As imagens registradas em “O Poeta do Som” comprovam a preocupação de Sivuca com a crescente evolução de sua música, voltada cada vez mais para o intimismo da música erudita e instrumental brasileira, sem com isso, abrir mão de sua marca fortemente popular e brejeira.
Este equilíbrio foi bem explicitado pelo próprio artista numa entrevista dada em 2004, ao site Gafieiras. “Estou integrado ao mundo e à família dos músicos chamados eruditos. Porque a música, essa história de erudição e de clássicos, são rótulos que vêm com o tempo, mas na realidade a música é dividida em duas: a boa e a ruim”. Este era o juízo de quem sabia exatamente onde queria chegar.
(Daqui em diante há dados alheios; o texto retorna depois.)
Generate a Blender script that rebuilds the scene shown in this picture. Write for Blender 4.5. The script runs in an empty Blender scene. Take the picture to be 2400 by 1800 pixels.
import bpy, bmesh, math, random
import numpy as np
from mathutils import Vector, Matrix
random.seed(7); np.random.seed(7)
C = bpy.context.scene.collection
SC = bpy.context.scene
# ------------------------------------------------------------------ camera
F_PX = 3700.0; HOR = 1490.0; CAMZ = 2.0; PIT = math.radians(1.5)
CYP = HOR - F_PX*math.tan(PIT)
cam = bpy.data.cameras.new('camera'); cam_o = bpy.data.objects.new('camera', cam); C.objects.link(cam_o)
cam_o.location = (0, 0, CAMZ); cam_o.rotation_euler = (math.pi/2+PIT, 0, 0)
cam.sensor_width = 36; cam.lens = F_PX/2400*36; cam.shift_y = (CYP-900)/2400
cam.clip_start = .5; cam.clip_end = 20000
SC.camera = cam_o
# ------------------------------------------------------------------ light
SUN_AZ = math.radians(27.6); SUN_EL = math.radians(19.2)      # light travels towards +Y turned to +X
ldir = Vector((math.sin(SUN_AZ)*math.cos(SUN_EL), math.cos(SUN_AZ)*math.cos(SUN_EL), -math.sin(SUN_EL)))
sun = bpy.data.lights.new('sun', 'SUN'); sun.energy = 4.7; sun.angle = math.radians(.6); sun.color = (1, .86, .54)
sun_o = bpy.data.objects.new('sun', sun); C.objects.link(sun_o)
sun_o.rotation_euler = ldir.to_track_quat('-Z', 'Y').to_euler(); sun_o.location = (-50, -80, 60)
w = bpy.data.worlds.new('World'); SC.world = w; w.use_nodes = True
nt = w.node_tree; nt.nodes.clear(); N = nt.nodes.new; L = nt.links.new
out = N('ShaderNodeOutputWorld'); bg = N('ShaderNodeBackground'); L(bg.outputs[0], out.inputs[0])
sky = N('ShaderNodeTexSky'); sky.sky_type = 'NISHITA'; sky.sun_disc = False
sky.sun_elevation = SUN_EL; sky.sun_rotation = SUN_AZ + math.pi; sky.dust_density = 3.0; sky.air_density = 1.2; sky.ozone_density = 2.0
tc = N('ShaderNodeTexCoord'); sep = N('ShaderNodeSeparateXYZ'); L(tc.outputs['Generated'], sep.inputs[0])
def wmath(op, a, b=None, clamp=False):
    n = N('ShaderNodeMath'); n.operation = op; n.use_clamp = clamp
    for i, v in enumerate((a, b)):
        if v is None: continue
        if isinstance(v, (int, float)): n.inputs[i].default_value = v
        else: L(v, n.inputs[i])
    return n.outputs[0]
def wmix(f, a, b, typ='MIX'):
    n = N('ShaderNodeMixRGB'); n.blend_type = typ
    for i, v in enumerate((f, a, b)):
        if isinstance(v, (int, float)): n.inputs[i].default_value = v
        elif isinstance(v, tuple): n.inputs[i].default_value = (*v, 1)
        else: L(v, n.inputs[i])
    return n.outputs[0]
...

Sivuca passou pela escola da sanfona brasileira (Luiz Gonzaga, Mario Zan, Mário Gennari, Orlando Silveira, Dominguinhos) para depois beber na fonte de compositores eruditos nacionais (Heitor Villa Lobos, Radamés Gnattali, Camargo Guarnieri e Guerra Peixe). Criou sons endiabrados e eternos.

Foram mais de 50 discos lançados, entre arranjos, parcerias, composições etc. Alguns títulos tornam-se verdadeiros monumentos, bastaria citar “Sivuca e Rosinha de Valença” (1977), “Africanismo – Duo Negro & Sivuca” (1959) e “Chiko´s Bar – Toots Thielemans & Sivuca” (1986).

Uma carreira que começou de forma tímida, aos 15 anos de idade, mas ganhou o planeta. Seu trabalho alcançou momentos únicos ao lado de Benny Goodman, Mirian Makeba (autora da irrestivel sucesso internacional “Para-Pata”), Harry Belafonte e Marcel Marceau. Chegando a arrancar um elogio inusitado de um admirador famoso, o genial Miles Davis, então encantado pelo feddbak de Sivuca.

A morte do artista, ocorrida em 14 de dezembro de 2006, depois de mais de três décadas de luta contra um câncer na laringe, aos 76 anos de idade, finalizou uma das mais virtuosas trajetórias musicais brasileiras. Este “O Poeta do Som”, serve como uma celebração do artista com a vida, o amor e a arte. Documento histórico para gerações presentes e futuras. Saravá, Sivuca

Um comentário:

Billy Rogetti disse...

Rapaz, que beleza... Esse DVD do Sivuca é de respeito!